#### What to work on
Copy every line of the data exactly, leaving nothing out.

#### Data block
■ ■ ■ ■

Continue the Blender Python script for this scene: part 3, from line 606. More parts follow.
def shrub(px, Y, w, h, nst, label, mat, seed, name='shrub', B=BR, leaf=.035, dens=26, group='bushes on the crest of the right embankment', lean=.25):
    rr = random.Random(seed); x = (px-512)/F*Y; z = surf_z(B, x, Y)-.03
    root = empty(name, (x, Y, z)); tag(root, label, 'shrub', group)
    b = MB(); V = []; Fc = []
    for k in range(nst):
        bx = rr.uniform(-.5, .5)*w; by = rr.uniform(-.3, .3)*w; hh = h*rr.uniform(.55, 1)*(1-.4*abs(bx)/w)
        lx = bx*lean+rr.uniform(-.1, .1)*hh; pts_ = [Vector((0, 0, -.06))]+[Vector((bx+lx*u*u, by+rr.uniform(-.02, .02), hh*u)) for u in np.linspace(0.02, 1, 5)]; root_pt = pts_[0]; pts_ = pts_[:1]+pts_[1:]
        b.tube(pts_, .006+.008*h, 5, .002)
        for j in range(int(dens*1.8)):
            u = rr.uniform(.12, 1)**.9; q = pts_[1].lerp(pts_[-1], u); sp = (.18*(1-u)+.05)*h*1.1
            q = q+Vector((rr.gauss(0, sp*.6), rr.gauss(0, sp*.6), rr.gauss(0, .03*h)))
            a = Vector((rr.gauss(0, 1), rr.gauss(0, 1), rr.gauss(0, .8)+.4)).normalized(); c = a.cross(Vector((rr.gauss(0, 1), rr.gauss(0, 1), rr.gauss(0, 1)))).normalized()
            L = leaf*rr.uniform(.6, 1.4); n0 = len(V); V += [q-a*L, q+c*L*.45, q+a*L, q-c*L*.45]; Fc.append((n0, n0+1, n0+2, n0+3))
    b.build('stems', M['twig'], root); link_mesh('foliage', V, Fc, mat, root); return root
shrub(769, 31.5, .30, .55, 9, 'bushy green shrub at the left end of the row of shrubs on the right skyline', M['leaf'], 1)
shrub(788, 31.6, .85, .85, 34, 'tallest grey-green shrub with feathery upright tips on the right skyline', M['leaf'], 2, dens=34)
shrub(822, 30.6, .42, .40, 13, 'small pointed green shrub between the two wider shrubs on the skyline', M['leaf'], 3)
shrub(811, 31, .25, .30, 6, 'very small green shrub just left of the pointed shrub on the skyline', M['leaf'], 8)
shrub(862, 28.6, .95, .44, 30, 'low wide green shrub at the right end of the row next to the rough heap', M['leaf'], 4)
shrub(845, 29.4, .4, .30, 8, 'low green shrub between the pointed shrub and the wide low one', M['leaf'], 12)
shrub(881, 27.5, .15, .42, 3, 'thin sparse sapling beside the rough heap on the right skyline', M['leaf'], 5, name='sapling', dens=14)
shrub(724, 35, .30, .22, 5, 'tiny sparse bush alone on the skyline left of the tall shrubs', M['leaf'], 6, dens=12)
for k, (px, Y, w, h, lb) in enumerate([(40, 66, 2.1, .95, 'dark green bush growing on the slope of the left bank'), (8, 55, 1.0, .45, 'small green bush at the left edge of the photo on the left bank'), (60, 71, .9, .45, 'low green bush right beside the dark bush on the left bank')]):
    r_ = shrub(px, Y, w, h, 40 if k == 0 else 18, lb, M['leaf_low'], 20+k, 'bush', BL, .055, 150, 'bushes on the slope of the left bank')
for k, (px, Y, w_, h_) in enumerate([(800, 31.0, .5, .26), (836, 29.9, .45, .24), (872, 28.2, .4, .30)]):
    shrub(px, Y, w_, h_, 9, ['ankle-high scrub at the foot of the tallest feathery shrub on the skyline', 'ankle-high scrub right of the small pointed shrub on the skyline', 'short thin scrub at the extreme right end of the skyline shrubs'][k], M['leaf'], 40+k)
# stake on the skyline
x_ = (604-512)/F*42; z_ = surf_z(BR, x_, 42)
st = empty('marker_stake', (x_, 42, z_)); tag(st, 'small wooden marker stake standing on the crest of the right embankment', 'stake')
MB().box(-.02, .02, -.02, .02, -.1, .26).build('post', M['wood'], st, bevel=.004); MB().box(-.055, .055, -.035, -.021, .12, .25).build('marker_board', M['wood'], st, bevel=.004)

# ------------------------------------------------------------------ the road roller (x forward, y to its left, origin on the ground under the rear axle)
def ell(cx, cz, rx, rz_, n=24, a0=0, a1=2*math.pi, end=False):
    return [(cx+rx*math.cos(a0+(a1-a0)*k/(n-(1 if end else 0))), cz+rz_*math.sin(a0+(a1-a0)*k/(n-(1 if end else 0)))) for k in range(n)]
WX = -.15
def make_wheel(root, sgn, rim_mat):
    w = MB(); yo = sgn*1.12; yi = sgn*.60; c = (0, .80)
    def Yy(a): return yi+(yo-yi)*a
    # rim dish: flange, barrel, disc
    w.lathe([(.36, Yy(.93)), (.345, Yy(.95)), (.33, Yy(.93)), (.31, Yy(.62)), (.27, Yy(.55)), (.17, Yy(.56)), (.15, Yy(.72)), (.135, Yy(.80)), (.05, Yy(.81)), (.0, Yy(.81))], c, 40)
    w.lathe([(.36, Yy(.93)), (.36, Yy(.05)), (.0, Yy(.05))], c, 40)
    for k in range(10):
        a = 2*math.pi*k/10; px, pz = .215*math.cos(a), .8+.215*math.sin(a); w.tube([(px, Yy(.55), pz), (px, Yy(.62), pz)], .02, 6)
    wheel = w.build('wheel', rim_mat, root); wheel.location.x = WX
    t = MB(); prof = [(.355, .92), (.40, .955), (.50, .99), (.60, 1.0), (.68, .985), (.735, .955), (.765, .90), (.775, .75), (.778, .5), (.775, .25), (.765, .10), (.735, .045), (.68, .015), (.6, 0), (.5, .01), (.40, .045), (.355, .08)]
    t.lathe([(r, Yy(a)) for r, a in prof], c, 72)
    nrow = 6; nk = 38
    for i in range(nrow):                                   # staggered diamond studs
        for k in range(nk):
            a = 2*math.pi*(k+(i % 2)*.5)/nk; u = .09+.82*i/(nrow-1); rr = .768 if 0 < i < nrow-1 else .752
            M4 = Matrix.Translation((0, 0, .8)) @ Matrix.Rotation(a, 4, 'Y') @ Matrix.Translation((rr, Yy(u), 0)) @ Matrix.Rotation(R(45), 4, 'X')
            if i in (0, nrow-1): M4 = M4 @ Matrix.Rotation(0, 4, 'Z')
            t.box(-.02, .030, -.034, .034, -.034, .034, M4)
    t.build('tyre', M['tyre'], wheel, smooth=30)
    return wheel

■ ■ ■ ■

#### Result of this exercise
Continue the Blender Python script for this scene: part 3, from line 606. More parts follow.
def shrub(px, Y, w, h, nst, label, mat, seed, name='shrub', B=BR, leaf=.035, dens=26, group='bushes on the crest of the right embankment', lean=.25):
    rr = random.Random(seed); x = (px-512)/F*Y; z = surf_z(B, x, Y)-.03
    root = empty(name, (x, Y, z)); tag(root, label, 'shrub', group)
    b = MB(); V = []; Fc = []
    for k in range(nst):
        bx = rr.uniform(-.5, .5)*w; by = rr.uniform(-.3, .3)*w; hh = h*rr.uniform(.55, 1)*(1-.4*abs(bx)/w)
        lx = bx*lean+rr.uniform(-.1, .1)*hh; pts_ = [Vector((0, 0, -.06))]+[Vector((bx+lx*u*u, by+rr.uniform(-.02, .02), hh*u)) for u in np.linspace(0.02, 1, 5)]; root_pt = pts_[0]; pts_ = pts_[:1]+pts_[1:]
        b.tube(pts_, .006+.008*h, 5, .002)
        for j in range(int(dens*1.8)):
            u = rr.uniform(.12, 1)**.9; q = pts_[1].lerp(pts_[-1], u); sp = (.18*(1-u)+.05)*h*1.1
            q = q+Vector((rr.gauss(0, sp*.6), rr.gauss(0, sp*.6), rr.gauss(0, .03*h)))
            a = Vector((rr.gauss(0, 1), rr.gauss(0, 1), rr.gauss(0, .8)+.4)).normalized(); c = a.cross(Vector((rr.gauss(0, 1), rr.gauss(0, 1), rr.gauss(0, 1)))).normalized()
            L = leaf*rr.uniform(.6, 1.4); n0 = len(V); V += [q-a*L, q+c*L*.45, q+a*L, q-c*L*.45]; Fc.append((n0, n0+1, n0+2, n0+3))
    b.build('stems', M['twig'], root); link_mesh('foliage', V, Fc, mat, root); return root
shrub(769, 31.5, .30, .55, 9, 'bushy green shrub at the left end of the row of shrubs on the right skyline', M['leaf'], 1)
shrub(788, 31.6, .85, .85, 34, 'tallest grey-green shrub with feathery upright tips on the right skyline', M['leaf'], 2, dens=34)
shrub(822, 30.6, .42, .40, 13, 'small pointed green shrub between the two wider shrubs on the skyline', M['leaf'], 3)
shrub(811, 31, .25, .30, 6, 'very small green shrub just left of the pointed shrub on the skyline', M['leaf'], 8)
shrub(862, 28.6, .95, .44, 30, 'low wide green shrub at the right end of the row next to the rough heap', M['leaf'], 4)
shrub(845, 29.4, .4, .30, 8, 'low green shrub between the pointed shrub and the wide low one', M['leaf'], 12)
shrub(881, 27.5, .15, .42, 3, 'thin sparse sapling beside the rough heap on the right skyline', M['leaf'], 5, name='sapling', dens=14)
shrub(724, 35, .30, .22, 5, 'tiny sparse bush alone on the skyline left of the tall shrubs', M['leaf'], 6, dens=12)
for k, (px, Y, w, h, lb) in enumerate([(40, 66, 2.1, .95, 'dark green bush growing on the slope of the left bank'), (8, 55, 1.0, .45, 'small green bush at the left edge of the photo on the left bank'), (60, 71, .9, .45, 'low green bush right beside the dark bush on the left bank')]):
    r_ = shrub(px, Y, w, h, 40 if k == 0 else 18, lb, M['leaf_low'], 20+k, 'bush', BL, .055, 150, 'bushes on the slope of the left bank')
for k, (px, Y, w_, h_) in enumerate([(800, 31.0, .5, .26), (836, 29.9, .45, .24), (872, 28.2, .4, .30)]):
    shrub(px, Y, w_, h_, 9, ['ankle-high scrub at the foot of the tallest feathery shrub on the skyline', 'ankle-high scrub right of the small pointed shrub on the skyline', 'short thin scrub at the extreme right end of the skyline shrubs'][k], M['leaf'], 40+k)
# stake on the skyline
x_ = (604-512)/F*42; z_ = surf_z(BR, x_, 42)
st = empty('marker_stake', (x_, 42, z_)); tag(st, 'small wooden marker stake standing on the crest of the right embankment', 'stake')
MB().box(-.02, .02, -.02, .02, -.1, .26).build('post', M['wood'], st, bevel=.004); MB().box(-.055, .055, -.035, -.021, .12, .25).build('marker_board', M['wood'], st, bevel=.004)

# ------------------------------------------------------------------ the road roller (x forward, y to its left, origin on the ground under the rear axle)
def ell(cx, cz, rx, rz_, n=24, a0=0, a1=2*math.pi, end=False):
    return [(cx+rx*math.cos(a0+(a1-a0)*k/(n-(1 if end else 0))), cz+rz_*math.sin(a0+(a1-a0)*k/(n-(1 if end else 0)))) for k in range(n)]
WX = -.15
def make_wheel(root, sgn, rim_mat):
    w = MB(); yo = sgn*1.12; yi = sgn*.60; c = (0, .80)
    def Yy(a): return yi+(yo-yi)*a
    # rim dish: flange, barrel, disc
    w.lathe([(.36, Yy(.93)), (.345, Yy(.95)), (.33, Yy(.93)), (.31, Yy(.62)), (.27, Yy(.55)), (.17, Yy(.56)), (.15, Yy(.72)), (.135, Yy(.80)), (.05, Yy(.81)), (.0, Yy(.81))], c, 40)
    w.lathe([(.36, Yy(.93)), (.36, Yy(.05)), (.0, Yy(.05))], c, 40)
    for k in range(10):
        a = 2*math.pi*k/10; px, pz = .215*math.cos(a), .8+.215*math.sin(a); w.tube([(px, Yy(.55), pz), (px, Yy(.62), pz)], .02, 6)
    wheel = w.build('wheel', rim_mat, root); wheel.location.x = WX
    t = MB(); prof = [(.355, .92), (.40, .955), (.50, .99), (.60, 1.0), (.68, .985), (.735, .955), (.765, .90), (.775, .75), (.778, .5), (.775, .25), (.765, .10), (.735, .045), (.68, .015), (.6, 0), (.5, .01), (.40, .045), (.355, .08)]
    t.lathe([(r, Yy(a)) for r, a in prof], c, 72)
    nrow = 6; nk = 38
    for i in range(nrow):                                   # staggered diamond studs
        for k in range(nk):
            a = 2*math.pi*(k+(i % 2)*.5)/nk; u = .09+.82*i/(nrow-1); rr = .768 if 0 < i < nrow-1 else .752
            M4 = Matrix.Translation((0, 0, .8)) @ Matrix.Rotation(a, 4, 'Y') @ Matrix.Translation((rr, Yy(u), 0)) @ Matrix.Rotation(R(45), 4, 'X')
            if i in (0, nrow-1): M4 = M4 @ Matrix.Rotation(0, 4, 'Z')
            t.box(-.02, .030, -.034, .034, -.034, .034, M4)
    t.build('tyre', M['tyre'], wheel, smooth=30)
    return wheel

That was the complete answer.